• OBJECTIVE
Drop the pictures, then extract the listing word for word.

• DATA ENTRIES
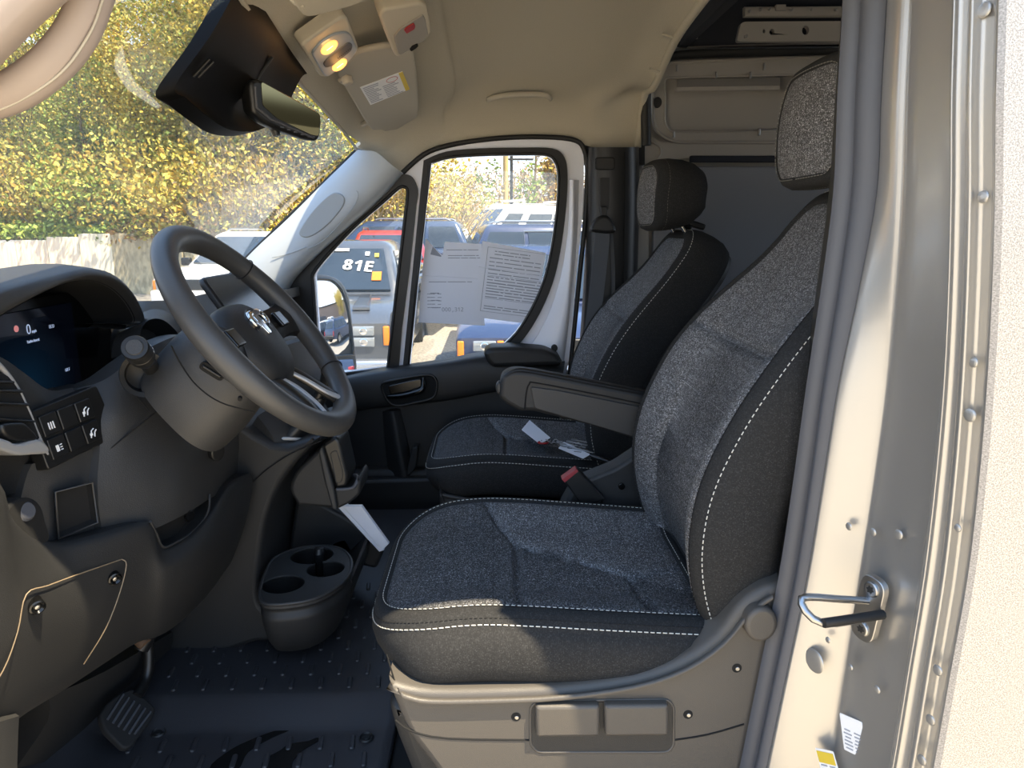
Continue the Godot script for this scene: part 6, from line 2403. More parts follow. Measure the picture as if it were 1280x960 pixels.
const WALL := [Vector2(-40, -20.5), Vector2(-13.2, -19.2), Vector2(-9.8, -19.0), Vector2(-7.7, -18.3), Vector2(-2.6, -18.9), Vector2(-0.8, -20.0)]
const SLOPE := [0.42, 0.42, 0.42, 0.42, 0.30, 0.03]

func build_wall_and_hill():
	var b: MB
	var conc := mat("concrete", Color.WHITE, 0.9)
	conc.albedo_texture = noise_tex(0.03, 256, 71, false, 4, 4, ramp2(c8(222, 214, 188), c8(244, 238, 214), 0.2, 0.8))
	conc.uv1_triplanar = true; conc.uv1_world_triplanar = true; conc.uv1_scale = Vector3(1.6, 0.12, 1.6)
	var conc2 := mat("concrete_old", Color.WHITE, 0.95)
	conc2.albedo_texture = noise_tex(0.03, 256, 72, false, 4, 4, ramp2(c8(150, 140, 112), c8(196, 184, 150), 0.25, 0.75))
	conc2.uv1_triplanar = true; conc2.uv1_world_triplanar = true; conc2.uv1_scale = Vector3(0.8, 0.4, 0.8)
	var wall := thing("retaining_wall", "pale concrete retaining wall of upright panels below the ivy bank", "wall", Vector3(-12, 0, -21))
	var hts := [1.22, 1.24, 1.55, 1.55, 0.9, 0.6]
	for i in WALL.size() - 1:
		var a: Vector2 = WALL[i]
		var e: Vector2 = WALL[i + 1]
		var n := maxi(1, int(round(a.distance_to(e) / 0.95)))
		if i >= 2: n = maxi(1, int(round(a.distance_to(e) / 2.6)))
		for k in n:
			var p := a.lerp(e, float(k) / n)
			var q := a.lerp(e, float(k + 1) / n)
			var mid := (p + q) / 2
			var dir := (q - p).normalized()
			var h: float = lerpf(hts[i], hts[i + 1], (k + 0.5) / n) + rng.randf_range(-0.02, 0.02)
			var gy := ground_y(mid.y)
			b = MB.new()
			box(b, Vector3(p.distance_to(q) - 0.012, h + 0.3, 0.25), Transform3D(Basis(Vector3(dir.x, 0, dir.y), Vector3.UP, Vector3(-dir.y, 0, dir.x)), Vector3(mid.x, gy + h / 2 - 0.15, mid.y - 0.12 + rng.randf_range(-0.008, 0.008))), 0.012)
			obj("panel", b, conc if i < 2 else conc2, wall)
	b = MB.new()
	skin(b, net([PackedVector3Array([Vector3(-40, 0.9, -20.4), Vector3(-13.4, 0.56, -19.0), Vector3(-11.0, 0.24, -18.85)]), PackedVector3Array([Vector3(-40, 0.7, -19), Vector3(-13.4, 0.44, -18.2), Vector3(-11.0, 0.2, -18.3)]), PackedVector3Array([Vector3(-40, 0.1, -16), Vector3(-13.4, 0.1, -16.0), Vector3(-11.0, 0.1, -17.4)])], 4, 4), Vector3(0, -0.1, 0))
	struct("litter_bank", b, mat("litter", c8(168, 120, 70), 1.0), "rusty leaf litter at the foot of the wall")
	# bank above the wall
	var rows := []
	for t in [0.0, 1.0, 3.0, 6.0, 10.0, 16.0, 26.0]:
		var r := PackedVector3Array()
		for i in WALL.size():
			var w: Vector2 = WALL[i]
			var y: float = ground_y(w.y) + hts[i] - 0.1 + t * SLOPE[i] + 0.25 * SLOPE[i] / 0.42 * sin(i * 2.1 + t)
			r.append(Vector3(w.x - t * 0.3, y, w.y - 0.2 - t))
		rows.append(r)
	b = MB.new()
	b.grid(net(rows, 3, 4))
	var soil := mat("bank_soil", Color.WHITE, 1.0)
	soil.albedo_texture = noise_tex(0.06, 256, 75, false, 4, 4, ramp2(c8(74, 62, 40), c8(122, 104, 62), 0.3, 0.7))
	soil.uv1_triplanar = true; soil.uv1_world_triplanar = true; soil.uv1_scale = Vector3.ONE * 0.6
	struct("bank", b, soil, "earth bank rising behind the retaining wall")
	# ivy and fallen leaves covering the bank
	var surf := net(rows, 6, 8)
	var xf := []
	var cs := []
	for k in 26000:
		var u: float = rng.randf() * rng.randf() * (surf.size() - 2)
		var v: float = rng.randf_range(0.15, 0.95) * (surf[0].size() - 2)
		var i := int(u)
		var j := int(v)
		var p: Vector3 = surf[i][j].lerp(surf[i][j + 1], v - j).lerp(surf[i + 1][j].lerp(surf[i + 1][j + 1], v - j), u - i)
		p += Vector3(rng.randf_range(-0.15, 0.15), rng.randf_range(0.0, 0.35), rng.randf_range(-0.1, 0.25))
		xf.append(leaf_xf(p, rng.randf_range(0.10, 0.19)))
		var patch := sin(p.x * 0.9) + sin(p.x * 0.37 + p.z)
		cs.append(leaf_col("green" if patch > 0.2 else ("rust" if rng.randf() < 0.5 else "olive")))
	leaves("ivy_cover", xf, cs, self, "green and rusty ivy spilling over the bank above the concrete wall", "ivy")

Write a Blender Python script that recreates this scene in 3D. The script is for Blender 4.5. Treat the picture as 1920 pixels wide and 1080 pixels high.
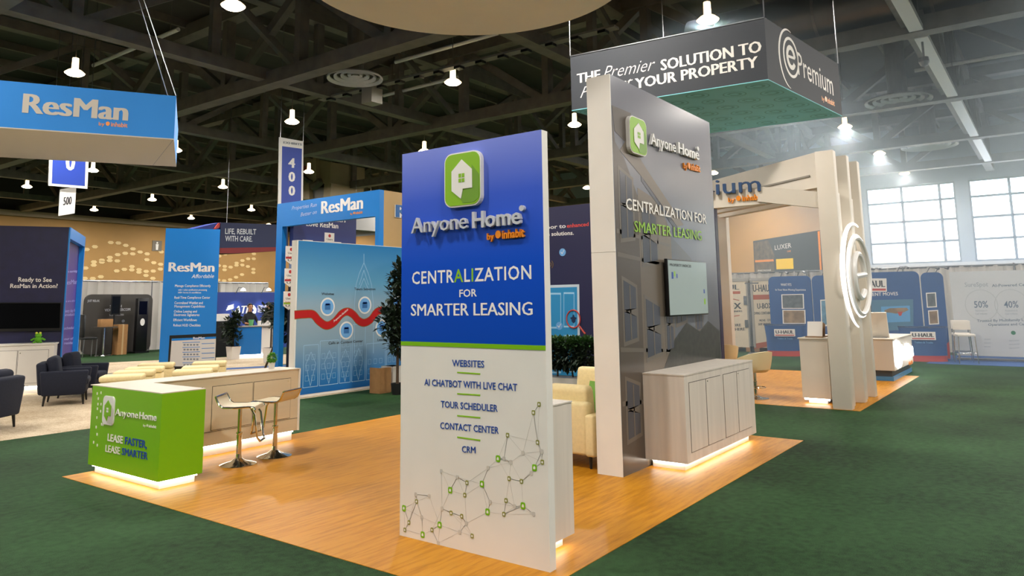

• FULL SOLUTION
Continue the Godot script for this scene: part 6, from line 2403. More parts follow. Measure the picture as if it were 1280x960 pixels.
const WALL := [Vector2(-40, -20.5), Vector2(-13.2, -19.2), Vector2(-9.8, -19.0), Vector2(-7.7, -18.3), Vector2(-2.6, -18.9), Vector2(-0.8, -20.0)]
const SLOPE := [0.42, 0.42, 0.42, 0.42, 0.30, 0.03]

func build_wall_and_hill():
	var b: MB
	var conc := mat("concrete", Color.WHITE, 0.9)
	conc.albedo_texture = noise_tex(0.03, 256, 71, false, 4, 4, ramp2(c8(222, 214, 188), c8(244, 238, 214), 0.2, 0.8))
	conc.uv1_triplanar = true; conc.uv1_world_triplanar = true; conc.uv1_scale = Vector3(1.6, 0.12, 1.6)
	var conc2 := mat("concrete_old", Color.WHITE, 0.95)
	conc2.albedo_texture = noise_tex(0.03, 256, 72, false, 4, 4, ramp2(c8(150, 140, 112), c8(196, 184, 150), 0.25, 0.75))
	conc2.uv1_triplanar = true; conc2.uv1_world_triplanar = true; conc2.uv1_scale = Vector3(0.8, 0.4, 0.8)
	var wall := thing("retaining_wall", "pale concrete retaining wall of upright panels below the ivy bank", "wall", Vector3(-12, 0, -21))
	var hts := [1.22, 1.24, 1.55, 1.55, 0.9, 0.6]
	for i in WALL.size() - 1:
		var a: Vector2 = WALL[i]
		var e: Vector2 = WALL[i + 1]
		var n := maxi(1, int(round(a.distance_to(e) / 0.95)))
		if i >= 2: n = maxi(1, int(round(a.distance_to(e) / 2.6)))
		for k in n:
			var p := a.lerp(e, float(k) / n)
			var q := a.lerp(e, float(k + 1) / n)
			var mid := (p + q) / 2
			var dir := (q - p).normalized()
			var h: float = lerpf(hts[i], hts[i + 1], (k + 0.5) / n) + rng.randf_range(-0.02, 0.02)
			var gy := ground_y(mid.y)
			b = MB.new()
			box(b, Vector3(p.distance_to(q) - 0.012, h + 0.3, 0.25), Transform3D(Basis(Vector3(dir.x, 0, dir.y), Vector3.UP, Vector3(-dir.y, 0, dir.x)), Vector3(mid.x, gy + h / 2 - 0.15, mid.y - 0.12 + rng.randf_range(-0.008, 0.008))), 0.012)
			obj("panel", b, conc if i < 2 else conc2, wall)
	b = MB.new()
	skin(b, net([PackedVector3Array([Vector3(-40, 0.9, -20.4), Vector3(-13.4, 0.56, -19.0), Vector3(-11.0, 0.24, -18.85)]), PackedVector3Array([Vector3(-40, 0.7, -19), Vector3(-13.4, 0.44, -18.2), Vector3(-11.0, 0.2, -18.3)]), PackedVector3Array([Vector3(-40, 0.1, -16), Vector3(-13.4, 0.1, -16.0), Vector3(-11.0, 0.1, -17.4)])], 4, 4), Vector3(0, -0.1, 0))
	struct("litter_bank", b, mat("litter", c8(168, 120, 70), 1.0), "rusty leaf litter at the foot of the wall")
	# bank above the wall
	var rows := []
	for t in [0.0, 1.0, 3.0, 6.0, 10.0, 16.0, 26.0]:
		var r := PackedVector3Array()
		for i in WALL.size():
			var w: Vector2 = WALL[i]
			var y: float = ground_y(w.y) + hts[i] - 0.1 + t * SLOPE[i] + 0.25 * SLOPE[i] / 0.42 * sin(i * 2.1 + t)
			r.append(Vector3(w.x - t * 0.3, y, w.y - 0.2 - t))
		rows.append(r)
	b = MB.new()
	b.grid(net(rows, 3, 4))
	var soil := mat("bank_soil", Color.WHITE, 1.0)
	soil.albedo_texture = noise_tex(0.06, 256, 75, false, 4, 4, ramp2(c8(74, 62, 40), c8(122, 104, 62), 0.3, 0.7))
	soil.uv1_triplanar = true; soil.uv1_world_triplanar = true; soil.uv1_scale = Vector3.ONE * 0.6
	struct("bank", b, soil, "earth bank rising behind the retaining wall")
	# ivy and fallen leaves covering the bank
	var surf := net(rows, 6, 8)
	var xf := []
	var cs := []
	for k in 26000:
		var u: float = rng.randf() * rng.randf() * (surf.size() - 2)
		var v: float = rng.randf_range(0.15, 0.95) * (surf[0].size() - 2)
		var i := int(u)
		var j := int(v)
		var p: Vector3 = surf[i][j].lerp(surf[i][j + 1], v - j).lerp(surf[i + 1][j].lerp(surf[i + 1][j + 1], v - j), u - i)
		p += Vector3(rng.randf_range(-0.15, 0.15), rng.randf_range(0.0, 0.35), rng.randf_range(-0.1, 0.25))
		xf.append(leaf_xf(p, rng.randf_range(0.10, 0.19)))
		var patch := sin(p.x * 0.9) + sin(p.x * 0.37 + p.z)
		cs.append(leaf_col("green" if patch > 0.2 else ("rust" if rng.randf() < 0.5 else "olive")))
	leaves("ivy_cover", xf, cs, self, "green and rusty ivy spilling over the bank above the concrete wall", "ivy")

Write a Blender Python script that recreates this scene in 3D. The script is for Blender 4.5. Treat the picture as 1920 pixels wide and 1080 pixels high.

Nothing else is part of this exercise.